The shrewdness of Vidocq, the patience of Javert, pale, before the astuteness of Corr.

Finnan was told they were “after him.”  Here I am, says Finnan; and Finnan goes after Corr. Finnan goes to work in another hat factory. Corr comes in.

Is Finnan here?

Yes—Want to see him?

No—no—But there’s a stake to be made out of him.

I don’t want a stake; but you can see Fin­nan.

No. No!

Persistent and shrewd is Corr, Who but he could ever have thought of speaking to the second Boss just as he had spoken to the first. That stake was a great idea—great— very great. If one of the boss’s hatters had wanted a stake. Panormo's murderer was found at last. It wasn’t Corr's fault they didn't want a stake.

Corr made up his mind to arrest Finnan. So he went to New York and arrested Mc­Nulty. All the same to Corr; but not to Mc­Nulty. Corr had to let McNulty go at once.

Then upon the tablet of that immense Brain flashed a new thought!

McNulty, you know Finnan?


There’s a big stake in Finnan.

Don’t want any stake.

But there's money in it!

Don’t want any of it.

Corr was amazed. In the language of the street flabbergasted. Here were three men not one of whom wanted a stake! Vidocq himself never saw or heard of such a thing.

Finnan went on making hats.

Corr’s mighty mind was non-plussed.

“I’ll put Bill on him,” said he, “I will. I’ll put Bill on him. I'll see Jordan—I'll spend money on this thing—the City’s money. I’ll put Bill on him.” Just here Corr was sub­lime.

He actually did put Bill on Finnan. The unquiet ghost of Panormo shut up. Jordan gave out money, and Finnan and Bill who was put upon him had a good time spending it.

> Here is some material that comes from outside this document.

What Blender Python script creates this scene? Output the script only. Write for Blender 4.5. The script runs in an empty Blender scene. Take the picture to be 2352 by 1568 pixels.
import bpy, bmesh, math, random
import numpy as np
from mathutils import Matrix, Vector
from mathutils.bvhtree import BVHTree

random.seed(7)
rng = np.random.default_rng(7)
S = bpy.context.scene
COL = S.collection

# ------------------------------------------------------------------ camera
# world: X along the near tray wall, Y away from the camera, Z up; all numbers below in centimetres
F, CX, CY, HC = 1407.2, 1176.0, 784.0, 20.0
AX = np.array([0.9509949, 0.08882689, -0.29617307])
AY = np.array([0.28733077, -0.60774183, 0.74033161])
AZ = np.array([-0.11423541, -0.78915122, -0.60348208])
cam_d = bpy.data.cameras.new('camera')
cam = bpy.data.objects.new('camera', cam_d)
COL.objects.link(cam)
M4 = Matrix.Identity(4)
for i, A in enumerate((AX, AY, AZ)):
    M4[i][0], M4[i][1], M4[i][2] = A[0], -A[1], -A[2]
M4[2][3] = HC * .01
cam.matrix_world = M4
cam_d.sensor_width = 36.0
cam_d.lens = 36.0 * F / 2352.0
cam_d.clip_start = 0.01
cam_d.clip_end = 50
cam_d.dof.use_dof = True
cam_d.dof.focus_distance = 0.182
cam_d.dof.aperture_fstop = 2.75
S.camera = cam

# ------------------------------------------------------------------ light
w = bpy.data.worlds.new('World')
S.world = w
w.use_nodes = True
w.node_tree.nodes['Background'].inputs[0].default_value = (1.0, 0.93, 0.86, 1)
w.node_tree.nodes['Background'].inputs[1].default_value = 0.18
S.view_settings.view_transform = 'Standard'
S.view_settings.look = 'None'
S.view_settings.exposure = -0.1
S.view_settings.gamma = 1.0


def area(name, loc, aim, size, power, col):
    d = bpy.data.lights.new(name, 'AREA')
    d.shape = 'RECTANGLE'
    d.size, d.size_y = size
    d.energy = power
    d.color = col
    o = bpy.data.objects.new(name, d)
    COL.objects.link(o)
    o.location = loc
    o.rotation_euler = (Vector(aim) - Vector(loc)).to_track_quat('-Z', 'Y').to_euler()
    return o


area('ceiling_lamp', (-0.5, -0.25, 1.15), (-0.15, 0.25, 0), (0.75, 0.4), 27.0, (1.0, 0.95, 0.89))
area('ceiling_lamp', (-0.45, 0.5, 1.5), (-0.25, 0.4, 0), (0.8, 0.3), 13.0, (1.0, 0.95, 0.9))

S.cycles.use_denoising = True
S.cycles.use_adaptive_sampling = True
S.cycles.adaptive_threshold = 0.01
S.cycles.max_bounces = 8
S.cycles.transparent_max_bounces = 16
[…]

Bill who was sleeping with Finnan asked two liquor dealers if they’d seen Finnan.


Let’s all have a drink.

Corr was outside. Drinks all around.

You haven’t seen Finnan?


Let's have another all round.

I saw him eighteen months ago.

Ah, ah! Let’s have another drink—Pass cigars.

Bill goes out to Corr.

Well, Bill, there’s a big stake in this.

All right; got any more money?


Give me a ten. Hang me, if I don’t intro­duce you to the landlord. Wait here.

Detective waits. Bill goes back.

Drinks all round. Pass the cigars. Saw Finnan eighteen months ago.

Ah! fill up again.

Then Bill and Finnan go and have a nice time without Corr; Bill had the money the city supplied.

Finnan, says Bill, did you kill Panormo?


Let's have a drink.

Finnan, says Bill, did you kill Westerman?


Let’s have another drink.

You’re sure you didn’t?

Wasn’t in the county at the time.

Not in the county! Then I’ll give you up to Jourdan.

All right—pay for another drink.

All right. Drinks!

Bill, I’ll go down to the lager beer saloon; you can fetch them fellows there, and be done with it. I’m tired of spreeing at Jourdan’s expense, and want to go a hattin’.

All right—one more drink, eh?

All right.

Finnan goes to lager beer saloon. They come for him, take him, let him go again, and he goes to hattin’.

Thus was accomplished the greatest piece of detective work since the days of Hawkshaw.

Jourdan is a great man, and Corr is a great man, but Finnan is the detective.

Publishing Information

*Andrew Forrester is the name attached to a number of collections of notebook detective stories published in London in the 1860s.